The Last Full Measure

Every time I visit the American Merchant Marine Museum at the United States Merchant Marine Academy, there's always a little something that captures the imagination - it is like a huge curiosity cabinet. Since I have been looking a bit closer at the history of the Merchant Marine Combat Bar ribbon, seeing (and holding) a Tin Fish Club member card was particularly exciting. I know it is just a piece of cardboard with print on it, but that card represents perhaps one of the most terrifying days of the owner's life up until that point. There's something about the black humor - the creation of a club specifically to laugh at Death after having survived a torpedoing - that encapsulates the experience. And yet, having laughed at Death, the cadet-midshipmen went on to graduate and ship.



The card belonged to a fellow by the name of Oran F. Perks. Extant public records show his career as a licensed officer starting as a 3rd Assistant Engineer on the States Marine-operated ship SS Wolverine in June 1944 and ending as a 2nd Assistant Engineer aboard the Calmar Line ship SS Hagerstown Victory in October 1945. Taking into consideration the Tin Fish Club card's issue date, it was barely three months before his first job as a Kings Point graduate when he experienced the cold reality of war at sea.. I found he supported a Maryland Maritime Museum and was a teacher, which probably means he left the maritime industry after the war and in retirement wanted to give something back. Many old seamen do this even after having been on the beach for decades - some out of an appreciation for their alma mater or for a place that captured their imaginations. He wasn't a warrior, but his vocation expected him to be one - for just a moment. Thus, the war was only a brief chapter in his life. Along with the card was a note to the ex-museum director for him to return the card when he was done with it. That means it was something special, a touchstone, for the original owner. And now, it is in a box along with a club alumni pin to be re-discovered. I'm glad I had the privilege to see it.


On the same day, I held the Tin Fish Club card, I learned a mural of the SS America was leaving Academy's dining hall - Delano Hall.
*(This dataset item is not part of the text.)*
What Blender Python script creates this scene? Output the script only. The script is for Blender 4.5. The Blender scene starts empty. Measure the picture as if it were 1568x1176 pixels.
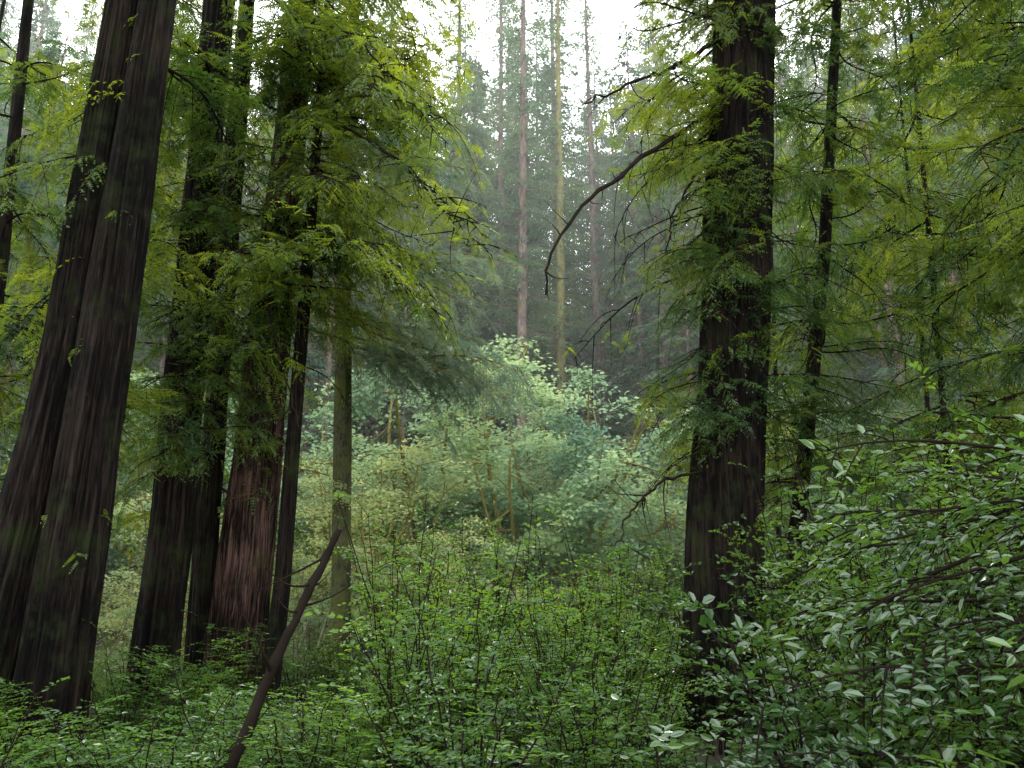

It is a massive mural at 190" high by 139 ½" wide; it is the focal point of the the dining hall and has remained in place for generations of midshipmen. Once removed, it will reveal a cast stone plaque titled "The Last Full Measure." The mural covered it for almost seventy-five years; and although the Academy wants the plaque to remain in place, the Administration is unsure of its condition given it has been buried for quite some time in an often humid dining hall. Archival photographs and an old issue of Polaris show the plaque featuring a shirtless cadet-midshipman behind a machine gun hovering over two columns of names. It was installed in October 1943 behind the head table in the center of Delano Hall in what was then called the Academy's canteen; the intention of the plaque was to honor cadet-midshipmen who died over the course of the Second World War. Their names were periodically added as war reports filtered back to Kings Point.


With no end to the war in sight, but with the tide turning, the Academy's Superintendent Captain Giles Stedman commissioned the painting of SS America mural in 1944 and had it promptly placed over the plaque in 1945. Captain Stedman, who arrived at Kings Point a month after the plaque's installation, was concerned that students seeing the names of their friends and fellow classmates being constantly added to the list was not good for overall morale. For Captain Stedman, the painting was particularly touching as it shows the ship entering New York harbor on the morning of July 29, 1940 - just before she became the flagship for the United Lines' fleet with Captain Stedman at the ship's helm. Howard Barclay French, who painted mural, "wanted the viewer to enter the moment of the painting" and captured the regal approach of the ship dressed overall into the country's busiest port, guided and not pushed by tugs. And like Captain Stedman, he knew the SS America quite well as he painted a mural on the ship in 1940; his attention to her detail was unparalleled (click image for the full photograph).

I agree with Giles Stedman - the plaque is too depressing. I think dwelling too much on the militaristic at a place like Kings Point misses the core mission of what it means to be both a merchant officer and naval officer. The Academy, in many respects, is already full of memorials to those cadet-midshipmen who have died in past conflicts - the chapel on grounds is dedicated to the 142 who perished in the Second World War with a grand honor roll atop a platform with the inscription "Tell America." A plaque such as the "Last Full Measure" was a fine piece of propaganda for the war - it was meant to inure young men for certain death. The SS America mural is deeply symbolic of what it wished to achieve as well. The mural has the ship dressed as it was during the time of Neutrality; the underlying message of the mural is the United States wanted freedom of the seas and to trade in peace - per the Maritime Act of 1936, that is what the nation was investing in by having a place like Kings Point. If you sit and eat under that mural day in and day out, and having taken a history class on maritime history, the idea of freedom of the seas and idea of neutrality sits with you in your subconscious. You put a bare-chested warrior in its place, well, you get an entirely different result. Today's military's place is to keep the peace - the last thing most career military officers want to be involved in is a shooting war.

Nevertheless, the work order for moving the mural stands in the public record:
The purpose for moving the mural is to
reveal the relief sculpture and plaque to inspire
the U.S. Merchant Marine Academy (USMMA)
midshipmen with the deeds of their forebears.
Apparently, the rendering of a ship in peacetime is not inspiring. The same ship served in the Second World War with great heroism as the USS Westpoint. She rescued two-thousand British refugees from Singapore before the fortress fell. The war was but a chapter of her career and one that did not define her worth. The same is true for an education at Kings Point - its motto is "In Peace and War." Lest we forget, In Peace comes first.

I'm going to guess The Tin Fish Club would be divided on the subject of the mural or plaque. I am going to guess they would want the SS America.